The U.S. Supreme Court overturned a lower court decision stemming from an incident between a law enforcement officer and a protester nearly a decade ago.
The incident dates back to 2015, during the Vermont gubernatorial inauguration. Protesters, including Shela Linton, participated in a sit-in on the House floor in demand of universal health care. As they were being removed from the Capitol, Linton refused to leave.
“Sergeant Jacob Zorn asked Shela Linton to stand up and warned her that he would eventually have to use force to remove her,” per the court’s filing. ”Zorn took Linton’s arm, put it behind her back, placed pressure on her wrist, and lifted her to her feet.”
Linton then sued Zorn, accusing him of violating her Fourth Amendment right and causing damage to her physical and mental health.
The Supreme Court ruled on Monday that Zorn’s actions qualify for immunity from litigation.

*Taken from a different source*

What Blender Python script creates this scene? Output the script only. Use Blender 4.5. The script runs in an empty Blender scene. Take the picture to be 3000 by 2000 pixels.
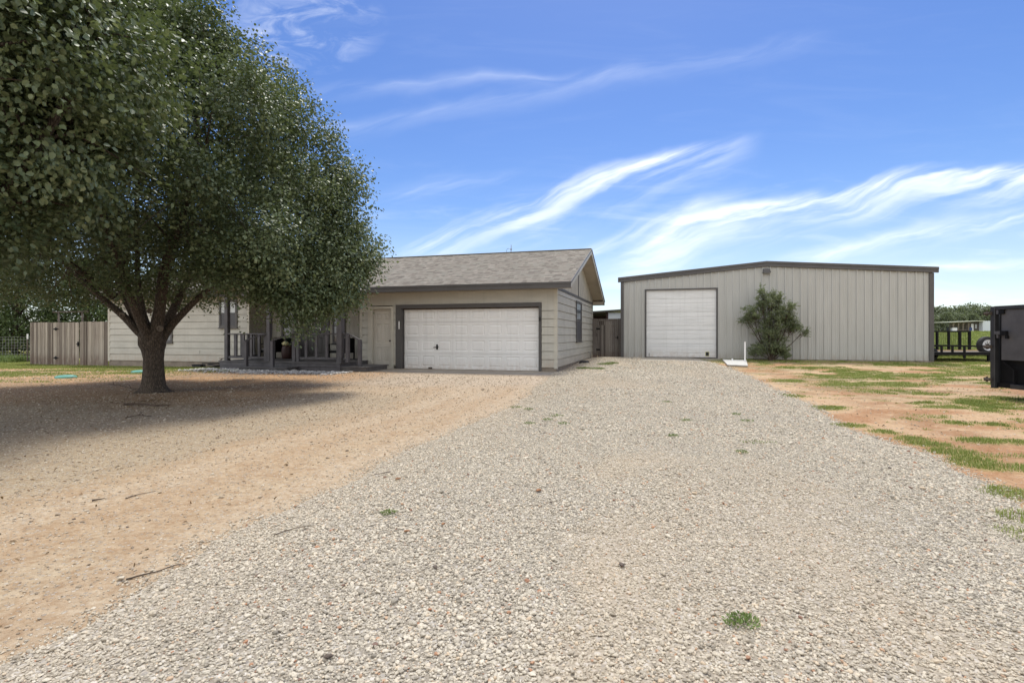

“The Second Circuit held that Zorn was not entitled to qualified immunity. We reverse,” the justices’ per curiam opinion, from which the three liberal justices dissented, states.
The majority ruling also explained that law enforcement officers are typically protected from civil liability unless prior case law proves their actions were unlawful. The six justices concluded that the case law used in the 2nd Circuit Court did not prove Zorn violated Linton’s constitutional rights.
However, in her dissenting opinion, Justice Sonia Sotomayor argued that “given that this case is at the summary judgment stage, the Court must ‘view the evidence ... in the light most favorable to’ Linton, the nonmovant, ‘with respect to the central facts of the case.’”
She accused her colleagues of a “one-sided approach” that “transforms the doctrine into an absolute shield for law enforcement officers, gutting the deterrent effect of the Fourth Amendment.”
“The majority today gives officers license to inflict gratuitous pain on a nonviolent protestor even where there is no threat to officer safety or any other reason to do so,” Sotomayor continued. “That is plainly inconsistent with the Fourth Amendment’s fundamental guarantee that officers may only use ‘the amount of force that is necessary’ under the circumstances.”